First it’s George, a dude who runs with his Saint Bernard and Great Dane, both off-lead. He likes to think he has control over them, but if our history serves as evidence, he doesn’t. George is actually the Saint Bernard’s name. We saw them the first time when he was just a puppy, and there were three dogs, but we call the whole group George. As soon as I see them (and he sees me, but makes no real effort to keep his dogs with him and away from us, just keeps running), we wait and then take a different trail, higher up. I know this park so well, I can almost always reroute when necessary.

From there we can see the beaver swimming in the pond next to its den. Sam starts to pull and jump, barking and whining and yodeling at the beaver, but today I have a better hold on him.

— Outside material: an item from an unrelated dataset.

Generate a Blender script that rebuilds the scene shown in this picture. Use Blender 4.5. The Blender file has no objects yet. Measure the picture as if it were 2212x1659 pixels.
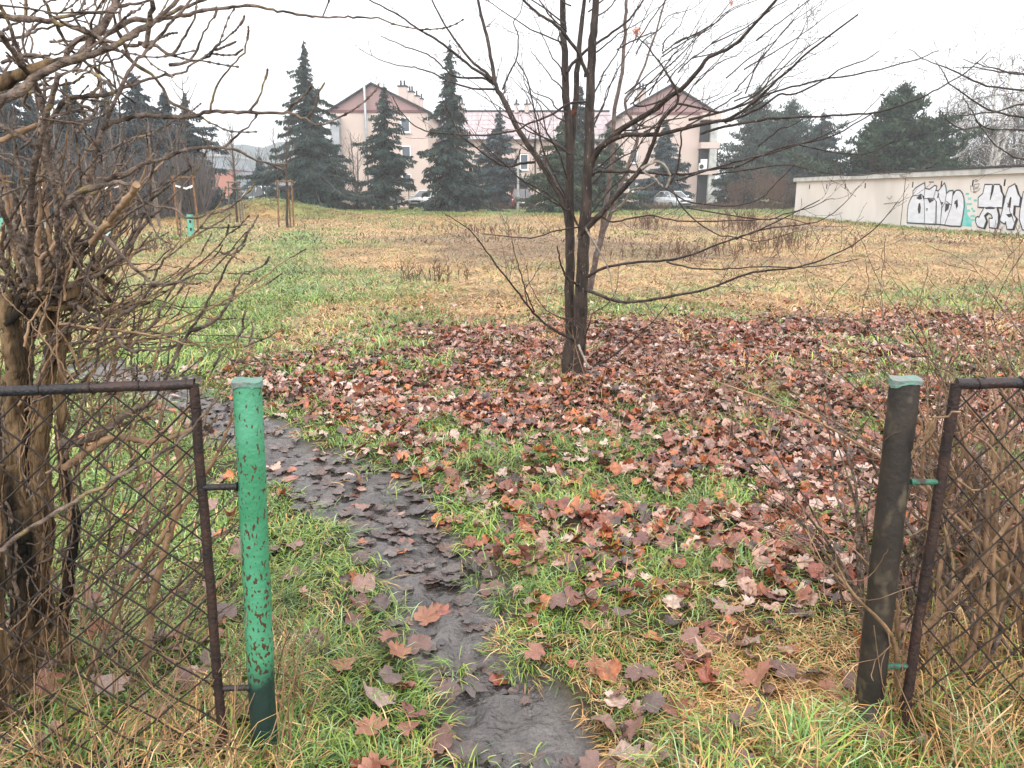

We get to my favorite part of the trail, the stretch along the river between the ponds and Obi’s Bridge, and see Friendly Fire heading towards us, so we turn and go the other way, through the back parking lot. He has two huge, gorgeous Huskies, one that he walks off-lead. He’s another one that thinks he has control of his dogs, but doesn’t. Sometimes, when they get away from him and he thinks no one else is around, you can hear him yell and growl at them. If Willow, the one he walks off-lead, gets away from him, runs towards us, he’ll always say “it’s okay, he’s friendly” and I always have to remind him “mine aren’t.”

Why is it that people with “friendly” dogs don’t think it’s a problem when their dog rushes us? If a complete stranger ran up to me, started touching and hugging and smelling and licking me without introduction or invitation, I’d be mad too. Sometimes friendliness, when unwarranted, when forced upon us, is a kind of aggression–like when some person I don’t know, who doesn’t know me or what I am dealing with, demands that I “smile” or “cheer up.”

Now the sun is all the way up, and as is always the case in Winter, the temperature drops a few degrees. We are supposed to get 3-6 inches of snow later in the day, and I can see it in the gray, heavy, cloudy, cold morning sky.

Good morning, beautiful day. And good morning, you beautiful people.